Bunun için herkes üstüne düşeni yerine getirmeliydi. Üstüne düşeni yerine getirmenin yolu da resmi ideolojiden arınmış, kısa, özlü, temel hak ve özgürlüklere ağırlık veren yeni anayasa yapmaktan geçiyordu.
Bu da elbette yapılacaktı.
* * *
Şimdi sıra devletin kendisine çeki düzen vermesi ve kutsal devlet görüntüsünden bir an önce sıyrılmasına geliyordu.

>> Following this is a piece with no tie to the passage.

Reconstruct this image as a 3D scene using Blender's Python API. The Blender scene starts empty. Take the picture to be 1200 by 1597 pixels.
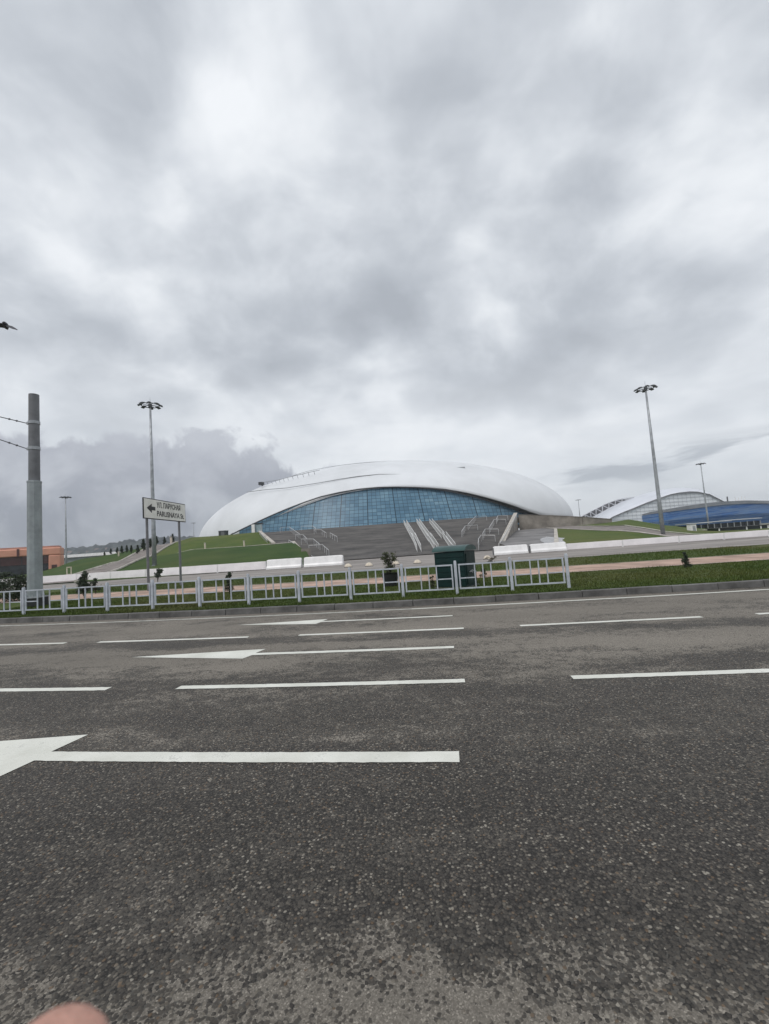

Devlet özeleştirisini yapmalı ve halkın yapmakta olduğu çağdaş ve demokrat yazısız anayasayı bir an önce yazılıya çevirmeliydi.
Halkın egemenliği işte buydu ve halkına dayanmayan, kendisini din benzeri bir resmi ideolojiyle kuşatarak başka hiçbir görüşün söylenmesine izin vermeyen devletin bu çağda yaşamasına imkân ihtimal yoktu.
Demek ki Türkiye, kimsenin başkasının yaşam tarzına karışmadığı, temel hak ve özgürlüklere dayalı barışçı ve çağdaş anayasasını mutlaka yapacaktı.
Çünkü Türkiye sonusuza kadar yaşayacaktı.